На четвертый день вечером меня отвели к следователю. Своей фамилии он не назвал. Сверив мои анкетно-биографические данные и посадив меня напротив себя, он дал мне бумагу, ручку и предложил 'описать все имеющиеся за мной преступления'.
- Если речь идет о моих преступлениях, то мне писать нечего, - ответил я.
- Ничего! - сказал он. - Сначала все так говорят, а потом подумают хорошенько, вспомнят и напишут, У тебя есть время, нам спешить некуда. Кому писать нечего - те на свободе, а ты - пиши.
Он вышел из комнаты.
Прошло много времени, пока он вернулся. Увидев, что я ничего не написал, удивился:
- Ты что, разве не понял, что от тебя требуется? Имей в виду, мы шутить не любим! Так изволь выполнять! Тебе не выгодно портить со мной отношения. Не было еще случая, чтобы кто-нибудь у меня не написал. Понятно?

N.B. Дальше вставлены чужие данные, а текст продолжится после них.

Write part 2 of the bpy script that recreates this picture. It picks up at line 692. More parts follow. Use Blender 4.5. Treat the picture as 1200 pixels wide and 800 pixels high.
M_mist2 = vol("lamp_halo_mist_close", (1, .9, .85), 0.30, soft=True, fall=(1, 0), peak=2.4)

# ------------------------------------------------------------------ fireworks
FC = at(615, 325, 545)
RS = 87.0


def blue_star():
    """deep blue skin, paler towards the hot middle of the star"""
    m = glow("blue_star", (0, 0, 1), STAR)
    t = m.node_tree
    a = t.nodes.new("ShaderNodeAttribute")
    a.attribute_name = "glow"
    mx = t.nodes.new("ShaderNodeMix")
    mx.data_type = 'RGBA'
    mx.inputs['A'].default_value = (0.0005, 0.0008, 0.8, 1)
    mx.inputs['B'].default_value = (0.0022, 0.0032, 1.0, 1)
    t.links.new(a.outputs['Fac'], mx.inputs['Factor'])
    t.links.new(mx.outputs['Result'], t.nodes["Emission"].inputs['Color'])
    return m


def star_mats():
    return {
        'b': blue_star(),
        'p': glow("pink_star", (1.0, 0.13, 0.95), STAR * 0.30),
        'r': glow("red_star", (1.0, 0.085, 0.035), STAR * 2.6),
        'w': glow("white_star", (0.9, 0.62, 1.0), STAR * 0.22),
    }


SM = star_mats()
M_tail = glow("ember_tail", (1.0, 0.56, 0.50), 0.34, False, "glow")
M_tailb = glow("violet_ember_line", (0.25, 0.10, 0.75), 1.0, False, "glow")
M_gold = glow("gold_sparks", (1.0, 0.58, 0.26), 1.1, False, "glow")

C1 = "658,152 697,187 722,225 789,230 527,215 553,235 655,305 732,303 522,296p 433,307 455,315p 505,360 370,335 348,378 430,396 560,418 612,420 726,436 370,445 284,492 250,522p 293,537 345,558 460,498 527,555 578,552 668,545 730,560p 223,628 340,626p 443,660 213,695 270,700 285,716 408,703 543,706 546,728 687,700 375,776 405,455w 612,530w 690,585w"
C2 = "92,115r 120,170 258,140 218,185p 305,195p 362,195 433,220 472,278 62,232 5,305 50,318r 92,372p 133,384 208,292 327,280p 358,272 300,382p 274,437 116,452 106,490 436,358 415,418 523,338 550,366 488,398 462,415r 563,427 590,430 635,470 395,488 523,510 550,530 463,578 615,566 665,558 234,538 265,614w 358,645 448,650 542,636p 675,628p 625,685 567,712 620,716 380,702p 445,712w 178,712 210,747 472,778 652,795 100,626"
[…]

И снова он вышел из комнаты.
Приблизительно через час, увидев, что я не пишу, следователь сказал:
- Ты плохо себя повел с самого начала. Жаль! Ну , что ж, подумай в камере.
Два дюжих охранника, скрутив мне руки назад, водворили меня в камеру. Как только за мной захлопнулась дверь, меня засыпали вопросами: 'Что спрашивали? Как отвечал? Что показал?'
Выслушав меня, товарищи пришли к выводу, что метод допроса не изменился. Мне нужно ждать следующих вызовов, на которых я начну писать, или меня повезут в Лефортово.